* _DATA LINES_:
-- Begin --
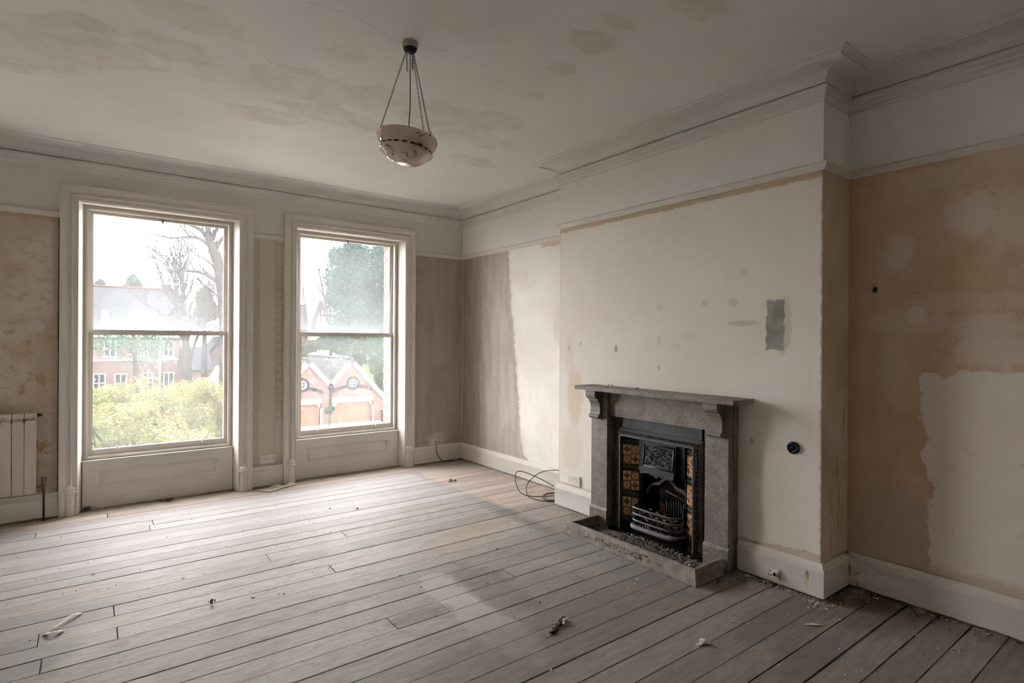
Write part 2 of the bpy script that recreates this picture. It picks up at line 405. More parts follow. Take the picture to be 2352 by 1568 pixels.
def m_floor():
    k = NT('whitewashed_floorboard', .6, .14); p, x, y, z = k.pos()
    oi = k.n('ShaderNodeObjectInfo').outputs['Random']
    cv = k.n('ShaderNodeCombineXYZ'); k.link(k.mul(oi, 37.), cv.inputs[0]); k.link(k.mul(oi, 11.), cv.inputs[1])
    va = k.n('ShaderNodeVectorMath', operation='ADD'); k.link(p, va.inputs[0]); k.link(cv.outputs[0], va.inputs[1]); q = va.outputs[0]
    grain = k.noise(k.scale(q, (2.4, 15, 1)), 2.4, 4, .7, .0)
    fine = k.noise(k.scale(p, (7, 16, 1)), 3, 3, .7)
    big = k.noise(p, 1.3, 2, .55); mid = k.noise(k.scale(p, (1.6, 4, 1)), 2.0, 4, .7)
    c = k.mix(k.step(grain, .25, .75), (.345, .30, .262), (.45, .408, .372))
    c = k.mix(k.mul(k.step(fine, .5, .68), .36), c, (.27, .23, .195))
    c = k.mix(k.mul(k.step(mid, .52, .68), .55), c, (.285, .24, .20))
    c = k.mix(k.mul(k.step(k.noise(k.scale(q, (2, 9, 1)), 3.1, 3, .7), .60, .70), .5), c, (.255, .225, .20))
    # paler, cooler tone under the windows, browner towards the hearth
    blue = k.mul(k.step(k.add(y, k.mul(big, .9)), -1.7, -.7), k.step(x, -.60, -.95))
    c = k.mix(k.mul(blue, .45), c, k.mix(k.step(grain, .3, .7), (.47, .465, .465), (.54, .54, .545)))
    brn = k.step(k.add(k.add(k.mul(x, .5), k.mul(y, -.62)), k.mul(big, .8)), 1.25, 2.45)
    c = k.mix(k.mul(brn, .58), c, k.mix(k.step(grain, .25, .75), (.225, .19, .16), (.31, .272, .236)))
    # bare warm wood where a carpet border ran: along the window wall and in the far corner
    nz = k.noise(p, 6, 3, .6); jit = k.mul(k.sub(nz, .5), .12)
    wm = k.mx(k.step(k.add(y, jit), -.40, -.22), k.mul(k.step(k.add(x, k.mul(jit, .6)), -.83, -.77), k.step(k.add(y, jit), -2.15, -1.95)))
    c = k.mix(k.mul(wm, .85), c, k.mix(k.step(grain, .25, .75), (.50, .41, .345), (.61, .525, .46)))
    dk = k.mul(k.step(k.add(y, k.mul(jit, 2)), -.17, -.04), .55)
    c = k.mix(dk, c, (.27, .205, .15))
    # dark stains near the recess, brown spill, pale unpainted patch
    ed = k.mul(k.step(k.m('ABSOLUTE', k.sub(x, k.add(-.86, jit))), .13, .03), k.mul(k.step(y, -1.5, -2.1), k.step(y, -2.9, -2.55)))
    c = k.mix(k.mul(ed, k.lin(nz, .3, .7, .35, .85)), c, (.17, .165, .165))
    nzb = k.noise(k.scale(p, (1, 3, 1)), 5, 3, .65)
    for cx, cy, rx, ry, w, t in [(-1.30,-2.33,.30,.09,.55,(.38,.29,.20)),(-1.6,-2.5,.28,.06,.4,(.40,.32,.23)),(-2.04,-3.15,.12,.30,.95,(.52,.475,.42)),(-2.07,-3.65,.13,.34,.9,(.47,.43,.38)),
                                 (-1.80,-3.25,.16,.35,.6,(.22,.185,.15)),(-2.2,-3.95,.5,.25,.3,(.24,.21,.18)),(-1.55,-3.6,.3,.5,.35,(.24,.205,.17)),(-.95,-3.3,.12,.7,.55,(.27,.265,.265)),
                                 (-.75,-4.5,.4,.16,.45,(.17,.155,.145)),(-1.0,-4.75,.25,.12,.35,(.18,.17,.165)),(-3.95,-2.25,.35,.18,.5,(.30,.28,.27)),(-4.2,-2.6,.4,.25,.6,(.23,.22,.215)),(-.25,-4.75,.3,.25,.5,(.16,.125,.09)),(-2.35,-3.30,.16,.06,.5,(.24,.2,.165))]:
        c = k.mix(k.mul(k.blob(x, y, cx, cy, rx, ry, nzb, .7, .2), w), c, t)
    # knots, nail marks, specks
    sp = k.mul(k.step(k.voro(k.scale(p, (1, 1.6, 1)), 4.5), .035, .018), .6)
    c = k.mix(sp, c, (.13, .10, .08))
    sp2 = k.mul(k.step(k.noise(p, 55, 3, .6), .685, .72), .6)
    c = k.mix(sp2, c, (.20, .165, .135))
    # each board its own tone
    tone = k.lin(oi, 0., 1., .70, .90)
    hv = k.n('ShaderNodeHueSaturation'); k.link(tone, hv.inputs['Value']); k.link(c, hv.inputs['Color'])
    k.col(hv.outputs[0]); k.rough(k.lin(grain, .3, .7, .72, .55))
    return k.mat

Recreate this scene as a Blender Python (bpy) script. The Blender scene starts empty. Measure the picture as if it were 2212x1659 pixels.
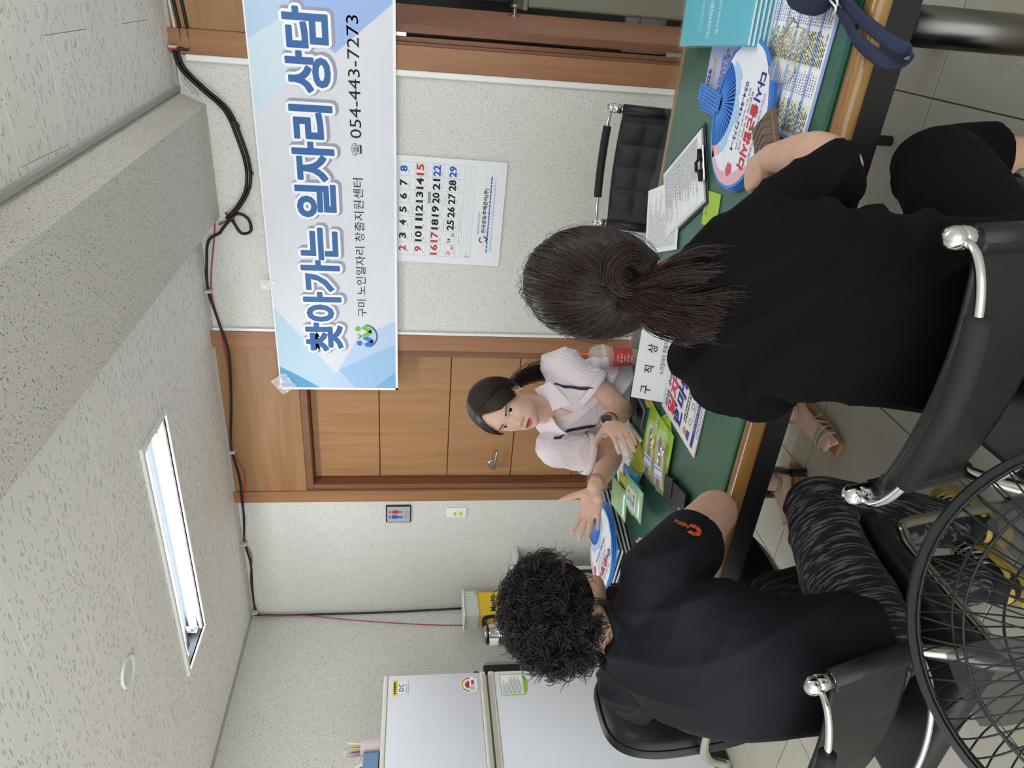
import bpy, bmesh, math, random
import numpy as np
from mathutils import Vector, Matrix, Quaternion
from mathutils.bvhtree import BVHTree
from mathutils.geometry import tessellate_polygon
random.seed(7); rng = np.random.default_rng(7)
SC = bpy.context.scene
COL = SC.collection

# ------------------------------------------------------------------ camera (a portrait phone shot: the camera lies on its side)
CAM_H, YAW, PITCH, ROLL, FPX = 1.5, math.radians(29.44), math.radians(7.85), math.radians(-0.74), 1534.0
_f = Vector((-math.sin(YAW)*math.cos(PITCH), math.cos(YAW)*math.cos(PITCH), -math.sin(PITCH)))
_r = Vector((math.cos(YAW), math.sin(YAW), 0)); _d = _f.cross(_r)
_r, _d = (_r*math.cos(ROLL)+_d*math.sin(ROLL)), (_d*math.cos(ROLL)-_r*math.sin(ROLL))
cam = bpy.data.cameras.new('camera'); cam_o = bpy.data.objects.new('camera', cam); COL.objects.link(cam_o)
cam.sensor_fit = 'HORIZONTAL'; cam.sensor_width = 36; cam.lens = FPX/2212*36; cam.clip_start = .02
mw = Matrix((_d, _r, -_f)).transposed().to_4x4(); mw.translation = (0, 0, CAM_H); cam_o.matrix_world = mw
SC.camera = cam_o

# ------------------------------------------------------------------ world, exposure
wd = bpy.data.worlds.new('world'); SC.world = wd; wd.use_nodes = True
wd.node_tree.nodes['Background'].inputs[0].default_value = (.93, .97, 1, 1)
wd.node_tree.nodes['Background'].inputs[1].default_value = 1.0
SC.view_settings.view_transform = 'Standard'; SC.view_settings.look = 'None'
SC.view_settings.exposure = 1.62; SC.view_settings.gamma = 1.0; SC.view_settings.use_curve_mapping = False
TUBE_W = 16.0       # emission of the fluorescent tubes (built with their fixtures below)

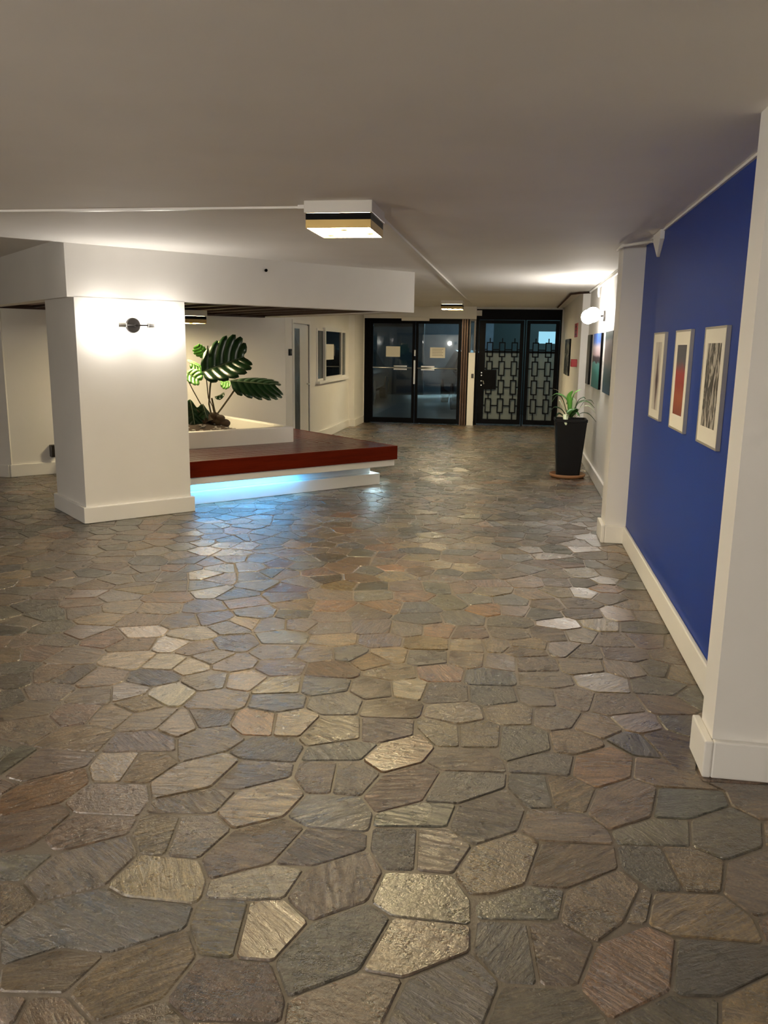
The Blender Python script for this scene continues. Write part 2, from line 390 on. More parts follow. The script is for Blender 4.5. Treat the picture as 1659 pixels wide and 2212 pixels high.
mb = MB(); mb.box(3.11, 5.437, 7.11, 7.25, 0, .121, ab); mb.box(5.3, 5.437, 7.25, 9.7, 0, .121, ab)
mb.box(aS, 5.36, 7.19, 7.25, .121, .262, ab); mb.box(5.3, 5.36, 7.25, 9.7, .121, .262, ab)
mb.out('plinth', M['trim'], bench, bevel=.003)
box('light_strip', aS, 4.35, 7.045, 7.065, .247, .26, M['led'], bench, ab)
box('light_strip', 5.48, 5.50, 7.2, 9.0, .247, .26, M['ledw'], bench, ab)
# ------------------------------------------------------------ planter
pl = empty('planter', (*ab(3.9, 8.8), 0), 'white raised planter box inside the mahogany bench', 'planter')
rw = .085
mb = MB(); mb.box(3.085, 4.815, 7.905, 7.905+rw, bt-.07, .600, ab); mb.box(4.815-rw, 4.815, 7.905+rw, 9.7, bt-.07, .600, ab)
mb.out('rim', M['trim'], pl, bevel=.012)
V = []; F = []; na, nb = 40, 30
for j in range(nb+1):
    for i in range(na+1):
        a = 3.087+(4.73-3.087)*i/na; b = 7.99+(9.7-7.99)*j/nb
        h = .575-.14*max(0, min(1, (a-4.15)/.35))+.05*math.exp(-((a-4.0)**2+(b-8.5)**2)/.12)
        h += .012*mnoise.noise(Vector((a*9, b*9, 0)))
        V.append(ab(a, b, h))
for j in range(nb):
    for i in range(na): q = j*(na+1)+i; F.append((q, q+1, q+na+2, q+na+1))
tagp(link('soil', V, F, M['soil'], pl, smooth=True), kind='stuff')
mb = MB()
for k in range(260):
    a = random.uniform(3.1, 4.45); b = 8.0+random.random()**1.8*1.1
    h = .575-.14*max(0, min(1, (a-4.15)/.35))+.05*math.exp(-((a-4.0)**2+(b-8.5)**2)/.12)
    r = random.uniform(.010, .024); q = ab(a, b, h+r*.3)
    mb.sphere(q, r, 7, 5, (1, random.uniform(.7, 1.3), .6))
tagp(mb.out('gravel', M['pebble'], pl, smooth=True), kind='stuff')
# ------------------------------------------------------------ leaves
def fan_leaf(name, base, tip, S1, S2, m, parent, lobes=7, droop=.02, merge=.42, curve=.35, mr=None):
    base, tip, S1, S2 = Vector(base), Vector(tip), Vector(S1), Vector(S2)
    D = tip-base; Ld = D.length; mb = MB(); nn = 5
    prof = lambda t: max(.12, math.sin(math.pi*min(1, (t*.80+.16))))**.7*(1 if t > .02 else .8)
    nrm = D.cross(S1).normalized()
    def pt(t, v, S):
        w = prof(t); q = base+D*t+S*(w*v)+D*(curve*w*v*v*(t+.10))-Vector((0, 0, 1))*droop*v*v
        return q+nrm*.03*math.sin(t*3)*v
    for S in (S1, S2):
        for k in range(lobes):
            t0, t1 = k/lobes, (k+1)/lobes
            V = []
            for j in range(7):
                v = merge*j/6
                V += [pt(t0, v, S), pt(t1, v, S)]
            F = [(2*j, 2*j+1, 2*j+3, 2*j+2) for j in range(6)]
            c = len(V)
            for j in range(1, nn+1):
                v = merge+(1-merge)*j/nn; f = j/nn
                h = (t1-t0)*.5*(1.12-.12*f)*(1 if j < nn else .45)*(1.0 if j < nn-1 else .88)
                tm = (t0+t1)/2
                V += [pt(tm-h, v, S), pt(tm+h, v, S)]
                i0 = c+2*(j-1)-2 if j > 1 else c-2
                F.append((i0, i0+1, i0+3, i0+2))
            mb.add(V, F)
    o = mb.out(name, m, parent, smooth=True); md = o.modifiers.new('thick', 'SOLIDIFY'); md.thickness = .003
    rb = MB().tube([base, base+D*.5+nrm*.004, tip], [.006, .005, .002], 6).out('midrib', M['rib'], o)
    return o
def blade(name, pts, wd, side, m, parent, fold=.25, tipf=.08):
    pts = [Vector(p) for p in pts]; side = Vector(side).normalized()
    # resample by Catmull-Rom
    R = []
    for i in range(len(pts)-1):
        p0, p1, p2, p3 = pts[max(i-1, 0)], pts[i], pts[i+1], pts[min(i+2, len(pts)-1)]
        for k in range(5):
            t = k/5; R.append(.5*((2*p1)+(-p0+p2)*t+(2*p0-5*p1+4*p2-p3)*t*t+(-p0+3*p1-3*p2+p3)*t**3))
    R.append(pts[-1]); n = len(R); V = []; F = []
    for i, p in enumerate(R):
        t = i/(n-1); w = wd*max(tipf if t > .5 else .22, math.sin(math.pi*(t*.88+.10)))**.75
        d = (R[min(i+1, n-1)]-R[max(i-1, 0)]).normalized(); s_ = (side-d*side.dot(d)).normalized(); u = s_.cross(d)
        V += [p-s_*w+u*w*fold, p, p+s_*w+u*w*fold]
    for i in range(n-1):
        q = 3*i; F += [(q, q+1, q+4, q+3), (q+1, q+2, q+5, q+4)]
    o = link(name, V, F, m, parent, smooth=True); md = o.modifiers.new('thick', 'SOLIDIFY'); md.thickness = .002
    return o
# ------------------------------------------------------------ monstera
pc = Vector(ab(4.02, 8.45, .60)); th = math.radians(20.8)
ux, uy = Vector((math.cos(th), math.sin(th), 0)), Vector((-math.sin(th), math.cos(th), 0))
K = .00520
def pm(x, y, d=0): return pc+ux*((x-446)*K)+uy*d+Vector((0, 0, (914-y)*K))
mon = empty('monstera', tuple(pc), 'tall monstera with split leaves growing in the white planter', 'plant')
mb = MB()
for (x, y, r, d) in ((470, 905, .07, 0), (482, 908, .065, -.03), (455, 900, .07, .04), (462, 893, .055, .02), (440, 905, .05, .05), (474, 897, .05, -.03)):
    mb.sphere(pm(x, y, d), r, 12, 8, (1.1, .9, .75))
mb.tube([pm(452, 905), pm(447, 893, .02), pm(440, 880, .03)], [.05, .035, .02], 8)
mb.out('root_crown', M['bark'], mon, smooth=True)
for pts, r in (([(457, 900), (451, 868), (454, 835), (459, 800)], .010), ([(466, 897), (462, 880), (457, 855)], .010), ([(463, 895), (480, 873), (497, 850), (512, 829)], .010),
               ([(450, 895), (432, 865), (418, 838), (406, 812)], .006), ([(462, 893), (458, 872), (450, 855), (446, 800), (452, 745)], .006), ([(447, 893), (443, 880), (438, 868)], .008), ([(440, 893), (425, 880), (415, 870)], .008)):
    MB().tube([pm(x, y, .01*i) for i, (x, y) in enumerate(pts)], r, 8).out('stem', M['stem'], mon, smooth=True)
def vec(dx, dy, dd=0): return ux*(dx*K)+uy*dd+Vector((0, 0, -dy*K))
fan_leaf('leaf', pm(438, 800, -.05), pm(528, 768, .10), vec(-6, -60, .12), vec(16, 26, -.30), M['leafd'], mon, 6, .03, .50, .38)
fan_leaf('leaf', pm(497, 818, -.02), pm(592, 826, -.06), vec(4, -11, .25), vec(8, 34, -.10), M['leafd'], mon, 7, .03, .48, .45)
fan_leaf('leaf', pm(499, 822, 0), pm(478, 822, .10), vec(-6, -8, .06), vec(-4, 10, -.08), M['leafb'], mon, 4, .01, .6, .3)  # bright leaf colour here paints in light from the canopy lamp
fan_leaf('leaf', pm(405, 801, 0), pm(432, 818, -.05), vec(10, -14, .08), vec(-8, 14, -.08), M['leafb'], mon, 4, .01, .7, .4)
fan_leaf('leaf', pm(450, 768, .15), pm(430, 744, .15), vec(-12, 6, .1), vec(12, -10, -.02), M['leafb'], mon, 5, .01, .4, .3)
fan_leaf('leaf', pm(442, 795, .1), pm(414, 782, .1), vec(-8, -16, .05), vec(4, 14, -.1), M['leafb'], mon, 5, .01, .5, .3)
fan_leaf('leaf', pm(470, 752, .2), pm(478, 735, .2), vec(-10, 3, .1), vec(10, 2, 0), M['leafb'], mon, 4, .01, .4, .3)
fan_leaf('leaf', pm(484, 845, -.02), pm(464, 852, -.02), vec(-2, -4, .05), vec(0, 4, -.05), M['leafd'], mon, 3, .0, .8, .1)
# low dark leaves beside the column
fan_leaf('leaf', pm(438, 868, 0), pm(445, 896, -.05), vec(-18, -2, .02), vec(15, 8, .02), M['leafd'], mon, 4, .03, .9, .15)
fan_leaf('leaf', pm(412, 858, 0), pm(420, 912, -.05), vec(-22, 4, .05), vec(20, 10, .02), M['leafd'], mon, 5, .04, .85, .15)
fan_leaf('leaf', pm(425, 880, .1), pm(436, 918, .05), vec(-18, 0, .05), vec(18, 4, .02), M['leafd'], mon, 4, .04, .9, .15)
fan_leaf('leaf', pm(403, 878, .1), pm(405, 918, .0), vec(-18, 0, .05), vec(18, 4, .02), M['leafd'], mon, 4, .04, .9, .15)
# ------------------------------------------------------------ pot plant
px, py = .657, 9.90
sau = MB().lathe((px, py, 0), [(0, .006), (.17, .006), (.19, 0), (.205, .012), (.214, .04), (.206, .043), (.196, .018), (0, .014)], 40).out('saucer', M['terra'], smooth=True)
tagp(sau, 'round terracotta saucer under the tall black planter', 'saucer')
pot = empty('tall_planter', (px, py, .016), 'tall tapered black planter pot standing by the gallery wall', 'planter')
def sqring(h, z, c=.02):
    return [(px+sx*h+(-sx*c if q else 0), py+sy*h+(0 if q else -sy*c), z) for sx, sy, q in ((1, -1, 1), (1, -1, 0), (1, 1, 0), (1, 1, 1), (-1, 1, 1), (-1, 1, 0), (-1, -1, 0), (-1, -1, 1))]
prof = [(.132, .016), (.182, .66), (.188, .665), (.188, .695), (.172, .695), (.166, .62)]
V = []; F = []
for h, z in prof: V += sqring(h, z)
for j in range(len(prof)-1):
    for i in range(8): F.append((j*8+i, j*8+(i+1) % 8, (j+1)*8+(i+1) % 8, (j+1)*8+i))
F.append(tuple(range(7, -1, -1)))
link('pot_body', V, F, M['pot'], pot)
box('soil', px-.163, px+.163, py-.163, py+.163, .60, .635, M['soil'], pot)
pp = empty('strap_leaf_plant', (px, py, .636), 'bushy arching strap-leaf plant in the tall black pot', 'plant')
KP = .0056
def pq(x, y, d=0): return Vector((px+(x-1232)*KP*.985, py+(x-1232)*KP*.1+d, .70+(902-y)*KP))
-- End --
* _REQUIREMENT_: Repeat only the lines running from "k.col(hv.outputs[0]); k.rough(k.lin(grain, .3, .7, .72, .55))" to "TUBE_W = 16.0", ends included, and leave the pictures out.

* _TASK OUTPUT_:
    k.col(hv.outputs[0]); k.rough(k.lin(grain, .3, .7, .72, .55))
    return k.mat

Recreate this scene as a Blender Python (bpy) script. The Blender scene starts empty. Measure the picture as if it were 2212x1659 pixels.
import bpy, bmesh, math, random
import numpy as np
from mathutils import Vector, Matrix, Quaternion
from mathutils.bvhtree import BVHTree
from mathutils.geometry import tessellate_polygon
random.seed(7); rng = np.random.default_rng(7)
SC = bpy.context.scene
COL = SC.collection

# ------------------------------------------------------------------ camera (a portrait phone shot: the camera lies on its side)
CAM_H, YAW, PITCH, ROLL, FPX = 1.5, math.radians(29.44), math.radians(7.85), math.radians(-0.74), 1534.0
_f = Vector((-math.sin(YAW)*math.cos(PITCH), math.cos(YAW)*math.cos(PITCH), -math.sin(PITCH)))
_r = Vector((math.cos(YAW), math.sin(YAW), 0)); _d = _f.cross(_r)
_r, _d = (_r*math.cos(ROLL)+_d*math.sin(ROLL)), (_d*math.cos(ROLL)-_r*math.sin(ROLL))
cam = bpy.data.cameras.new('camera'); cam_o = bpy.data.objects.new('camera', cam); COL.objects.link(cam_o)
cam.sensor_fit = 'HORIZONTAL'; cam.sensor_width = 36; cam.lens = FPX/2212*36; cam.clip_start = .02
mw = Matrix((_d, _r, -_f)).transposed().to_4x4(); mw.translation = (0, 0, CAM_H); cam_o.matrix_world = mw
SC.camera = cam_o

# ------------------------------------------------------------------ world, exposure
wd = bpy.data.worlds.new('world'); SC.world = wd; wd.use_nodes = True
wd.node_tree.nodes['Background'].inputs[0].default_value = (.93, .97, 1, 1)
wd.node_tree.nodes['Background'].inputs[1].default_value = 1.0
SC.view_settings.view_transform = 'Standard'; SC.view_settings.look = 'None'
SC.view_settings.exposure = 1.62; SC.view_settings.gamma = 1.0; SC.view_settings.use_curve_mapping = False
TUBE_W = 16.0       # emission of the fluorescent tubes (built with their fixtures below)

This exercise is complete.